Dans le quartier japonais j’ai aussi été dans des magasins d’horlogerie et j’ai demandé les prix de détail de plusieurs montres. Avant tout, ne pense plus que parce que c’est en Orient, tu peux livrer n’importe quoi, on voit ici les mêmes modèles qu’à Paris, les baguettes avant tout, en chromé, nom Lusima, reviennent à $ 28.00 change de Singapore, fait en Frs. La marque bien introduite ici est Dyma, on la voit partout, depuis le beau magasin européen René Ullmann, jusque dans le plus petit bazar. La réclame est fantastique, des chevalets dans les vitrines, etc.

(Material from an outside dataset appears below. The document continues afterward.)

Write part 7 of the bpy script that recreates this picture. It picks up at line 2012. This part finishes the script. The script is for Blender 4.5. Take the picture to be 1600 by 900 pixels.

Ce que j’ai aussi vu, c’est que Silva Bros. le client de Price Park à Colombo, a un magasin magnifique à Singapore. Les vendeurs dans le magasin sont hindous aussi, habillés à l’européenne, 4 grandes vitrines, des montres, des pendulettes, de l’argenterie, un luxe inouï. Devant la porte, un groom en livrée, je te dis, pas même Mersmann, Pocheron, Vacheron et Constantin n’ont des magasins pareils. D’abord, j’ai douté que ce soit les mêmes Silva Bros, puisque les uns sont à Colombo et ceux-ci à Singapore, mais en petit au-dessus de la porte il y avait marqué Incorporated in Ceylon. Alors sûrement ce sont les mêmes. Mais c’est la bonne montre, l’article précision et luxe.